1975: Bicycling Science

David Gordon Wilson, coauthor (with Frank Rowland Whitt), reflects on Bicycling Science:

The MIT Press and Bicycling Science made me a guru. It was all a mistake. I found myself enjoying life in the US after teaching for two years in northern Nigeria. I felt guilty. My coming over from Britain in 1961 apparently dealt the pound a nasty blow, because I was not allowed to transfer my exiguous savings over here. So I thought, “I’ll offer a prize, most of my British money, for developments in human-powered vehicles.”  We named it the “Man-powered (apologies!) land transport competition” in 1967-8 in the British magazine Engineering. I was enthusiastic about bicycles because my parents would not allow me to ride one until I was nine, by which time I was like a coiled spring. I used to fantasize about my bike while I was in school and should have been concentrating on Latin ablative absolutes. And two years later the Second World War started, and we found that we could bicycle prodigious distances when private cars were banned. I had a lot of help organizing and judging the competition, and it was a surprising success. One of the British entrants, Frank Whitt, met me when I visited London, and as we parted at the railway station he thrust into my hand an envelope bulging with mainly loose papers with a cover page “Bicycle Motion.” “Please get this published in the US,” he shouted as the train accelerated, almost as if he were saying, “Here’s a bag of peanuts for your trip.”  He explained later that he was told that if it were published in the UK he would have to convert everything to S.I. units, and he hated metric units. I told him that I loved them, but I would translate everything necessary.

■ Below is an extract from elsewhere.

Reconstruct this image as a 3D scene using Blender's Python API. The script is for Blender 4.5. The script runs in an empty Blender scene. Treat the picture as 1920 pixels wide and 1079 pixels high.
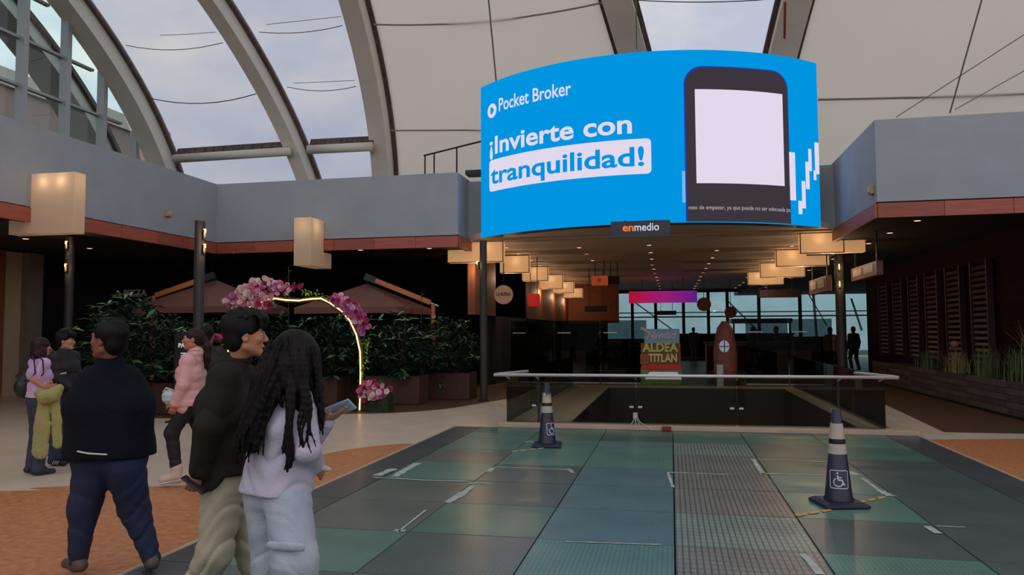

 The loose papers, which became the first draft of our book, were far from peanuts. I spent months writing to publishers:  every one, including The MIT Press, turned me down. But then the Press’s Frank Satlow wrote again. He stated that if I rewrote Frank Whitt’s draft, and if I added a review of the competition winners and of my work, he would consider recommending the book for publication. To my amazement and delight, the book (now renamed “Bicycling Science”) was accepted and published. Next came another stunning stimulus: the late great Philip Morrison reviewed it for Scientific American and recommended it. After that accolade, over thirty reviews followed, it was bought by more people than I thought reasonable, and my unearned guru status was confirmed. Frank Whitt, a warm solitary genius, died as we started on the second edition, and Jim Papadopoulos contributed much to the third. The MIT Press has continued to be extraordinarily supportive. Thank you indeed!